J’ai toujours dit et répété que le Président Habré était une espèce de Janus qui est un personnage mythique de l’antiquité qui avait un dieu qui a deux faces : une face diurne et une face nocturne. D’abord sur le plan personnel je l’ai connu, c’est un intellectuel vraiment d’une hauteur et d’une capacité d’analyse et d’une intelligence de situation, je pèse mes mots, exceptionnel pour ne pas dire unique. J’ai très peu côtoyé des gens de cette trempe non seulement de la culture générale et de la connaissance théorique alliée à une intelligence et une habilité tactique sur le plan pratique, ça il impressionnait de ce côté-là.

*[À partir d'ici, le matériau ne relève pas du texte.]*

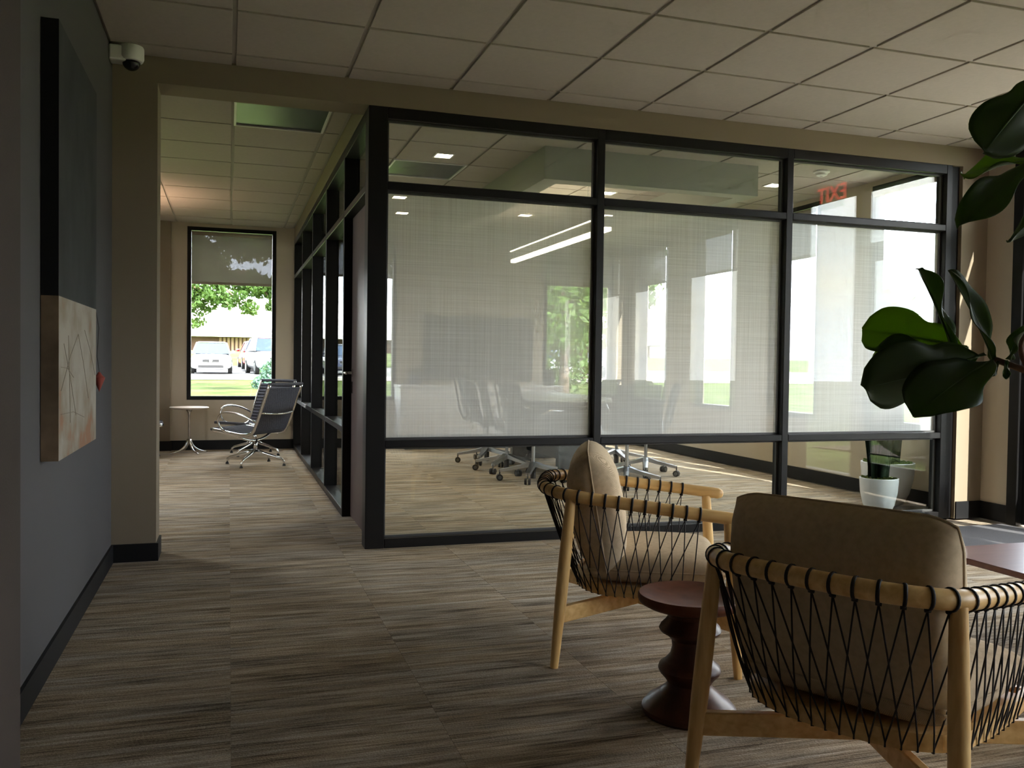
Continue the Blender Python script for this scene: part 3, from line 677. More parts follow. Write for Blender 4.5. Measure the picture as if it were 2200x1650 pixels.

De façon générale, des Tchadiens qui l’ont vu savent qu’il était extrêmement rigoureux sur le plan de la gestion, la corruption était presque inexistante sous son règne et sa famille à l’époque impressionne par sa sobriété d’abord quand il était Président. Très peu de gens connaissaient sa famille peut-être à part sa femme, un ou deux de ses enfants, personne ne connait les frères et sœurs de Habré. N’en parlons plus des cousins et autres, il y avait une sobriété, une hostilité et une rigueur dans la gestion assez efficace, ça c’est son côté jour. Côté nuit d’Hissein Habré c’est la fameuse DDS. La répression souvent à grande échelle et de façon indiscriminée un peu avec une philosophie de la responsabilité collective, quand quelqu’un était en faute c’est presque tout le groupe familial ou communautaire qui paye le prix.

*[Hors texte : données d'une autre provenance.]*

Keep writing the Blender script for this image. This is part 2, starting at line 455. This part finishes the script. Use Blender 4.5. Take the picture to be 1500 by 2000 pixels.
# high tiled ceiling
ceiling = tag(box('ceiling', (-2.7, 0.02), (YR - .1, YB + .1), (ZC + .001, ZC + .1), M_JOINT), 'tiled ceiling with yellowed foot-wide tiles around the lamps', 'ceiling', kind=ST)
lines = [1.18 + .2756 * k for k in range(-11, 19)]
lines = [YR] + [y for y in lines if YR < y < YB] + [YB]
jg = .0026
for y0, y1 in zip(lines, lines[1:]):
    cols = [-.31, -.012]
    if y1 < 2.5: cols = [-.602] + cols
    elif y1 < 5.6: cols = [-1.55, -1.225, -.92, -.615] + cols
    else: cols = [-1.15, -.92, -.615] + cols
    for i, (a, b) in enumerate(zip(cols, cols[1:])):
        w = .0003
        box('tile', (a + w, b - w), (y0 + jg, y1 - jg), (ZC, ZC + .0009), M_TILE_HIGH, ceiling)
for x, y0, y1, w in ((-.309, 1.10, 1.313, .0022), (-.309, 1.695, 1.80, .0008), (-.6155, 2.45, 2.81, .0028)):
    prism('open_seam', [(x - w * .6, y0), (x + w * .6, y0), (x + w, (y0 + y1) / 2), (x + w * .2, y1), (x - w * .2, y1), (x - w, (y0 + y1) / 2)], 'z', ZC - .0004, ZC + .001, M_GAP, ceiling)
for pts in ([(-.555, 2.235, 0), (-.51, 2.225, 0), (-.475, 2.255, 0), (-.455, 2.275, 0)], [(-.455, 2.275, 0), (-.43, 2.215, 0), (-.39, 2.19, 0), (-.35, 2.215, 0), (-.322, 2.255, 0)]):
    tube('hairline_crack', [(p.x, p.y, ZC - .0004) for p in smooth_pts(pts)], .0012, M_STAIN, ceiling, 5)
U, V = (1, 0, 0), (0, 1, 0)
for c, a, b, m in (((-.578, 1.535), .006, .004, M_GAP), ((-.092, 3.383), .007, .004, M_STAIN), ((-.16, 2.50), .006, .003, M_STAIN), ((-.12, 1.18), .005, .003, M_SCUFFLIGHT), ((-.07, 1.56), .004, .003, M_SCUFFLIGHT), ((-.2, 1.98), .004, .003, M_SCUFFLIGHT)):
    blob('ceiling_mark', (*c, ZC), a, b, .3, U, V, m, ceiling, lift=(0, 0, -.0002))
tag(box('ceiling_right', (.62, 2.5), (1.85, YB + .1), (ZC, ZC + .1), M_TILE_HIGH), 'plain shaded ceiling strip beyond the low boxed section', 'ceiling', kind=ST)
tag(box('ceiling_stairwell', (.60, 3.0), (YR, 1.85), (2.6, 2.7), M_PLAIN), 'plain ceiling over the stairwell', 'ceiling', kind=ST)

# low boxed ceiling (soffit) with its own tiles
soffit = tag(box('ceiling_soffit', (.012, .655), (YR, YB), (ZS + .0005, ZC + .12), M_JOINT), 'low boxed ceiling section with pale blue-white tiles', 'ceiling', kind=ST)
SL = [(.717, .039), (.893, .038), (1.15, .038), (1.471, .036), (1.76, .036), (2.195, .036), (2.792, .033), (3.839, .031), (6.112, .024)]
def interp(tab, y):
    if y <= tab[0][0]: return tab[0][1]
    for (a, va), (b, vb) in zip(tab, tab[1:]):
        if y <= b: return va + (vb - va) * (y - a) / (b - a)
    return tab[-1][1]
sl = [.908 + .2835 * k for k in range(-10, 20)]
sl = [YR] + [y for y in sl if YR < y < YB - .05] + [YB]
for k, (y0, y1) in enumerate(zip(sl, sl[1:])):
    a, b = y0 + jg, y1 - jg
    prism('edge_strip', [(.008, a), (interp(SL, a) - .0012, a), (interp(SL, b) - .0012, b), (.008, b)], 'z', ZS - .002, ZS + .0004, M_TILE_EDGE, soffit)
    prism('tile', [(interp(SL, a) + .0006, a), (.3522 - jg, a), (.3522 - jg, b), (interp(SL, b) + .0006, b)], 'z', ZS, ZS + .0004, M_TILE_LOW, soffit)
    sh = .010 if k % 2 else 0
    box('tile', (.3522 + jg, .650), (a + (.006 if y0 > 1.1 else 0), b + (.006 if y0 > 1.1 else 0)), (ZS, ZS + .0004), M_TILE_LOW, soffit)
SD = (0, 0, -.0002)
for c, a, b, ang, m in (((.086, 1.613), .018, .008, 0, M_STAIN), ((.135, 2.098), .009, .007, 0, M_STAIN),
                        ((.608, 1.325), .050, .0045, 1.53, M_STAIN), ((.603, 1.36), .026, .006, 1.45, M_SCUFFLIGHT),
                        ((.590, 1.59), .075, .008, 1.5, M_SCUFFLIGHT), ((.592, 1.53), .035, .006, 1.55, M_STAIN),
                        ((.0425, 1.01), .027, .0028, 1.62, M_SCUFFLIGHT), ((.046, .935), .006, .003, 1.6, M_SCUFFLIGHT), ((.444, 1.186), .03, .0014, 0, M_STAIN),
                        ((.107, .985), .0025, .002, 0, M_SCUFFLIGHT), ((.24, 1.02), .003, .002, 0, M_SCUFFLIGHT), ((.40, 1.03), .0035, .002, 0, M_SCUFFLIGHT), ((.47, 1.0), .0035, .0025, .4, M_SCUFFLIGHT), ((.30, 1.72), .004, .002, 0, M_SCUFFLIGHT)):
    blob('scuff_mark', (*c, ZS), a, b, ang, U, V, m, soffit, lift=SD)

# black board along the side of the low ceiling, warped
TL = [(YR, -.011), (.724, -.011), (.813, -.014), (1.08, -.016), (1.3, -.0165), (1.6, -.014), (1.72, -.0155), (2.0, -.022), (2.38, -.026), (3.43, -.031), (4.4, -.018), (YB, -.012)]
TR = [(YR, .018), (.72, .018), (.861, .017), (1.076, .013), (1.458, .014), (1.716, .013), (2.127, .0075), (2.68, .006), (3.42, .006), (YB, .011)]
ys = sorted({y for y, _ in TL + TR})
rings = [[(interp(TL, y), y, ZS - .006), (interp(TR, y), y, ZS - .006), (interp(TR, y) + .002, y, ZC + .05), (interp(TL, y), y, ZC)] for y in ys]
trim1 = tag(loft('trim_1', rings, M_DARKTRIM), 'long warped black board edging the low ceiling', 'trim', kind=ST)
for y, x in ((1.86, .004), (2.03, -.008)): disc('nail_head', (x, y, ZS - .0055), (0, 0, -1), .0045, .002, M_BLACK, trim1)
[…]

Sur le plan humain, rendre hommage à tous nos chefs d’Etat décédés est un devoir moral mais le bilan est une nécessité politique. Et dans le cadre de bilan, je pense qu’il sera injuste de réduire le bilan d’Hissein Habré uniquement à sa facette violation des Droits de l’Homme aussi repoussante qu’on puisse paraitre encore et moins faire son éloge en tant que bâtisseur en faisant l’impasse sur le dérapage en terme des Droits Humains.

J’en appelle à tous les Tchadiens de faire preuve de modération et de pondération le temps de deuil parce qu’il faut respecter la famille aussi.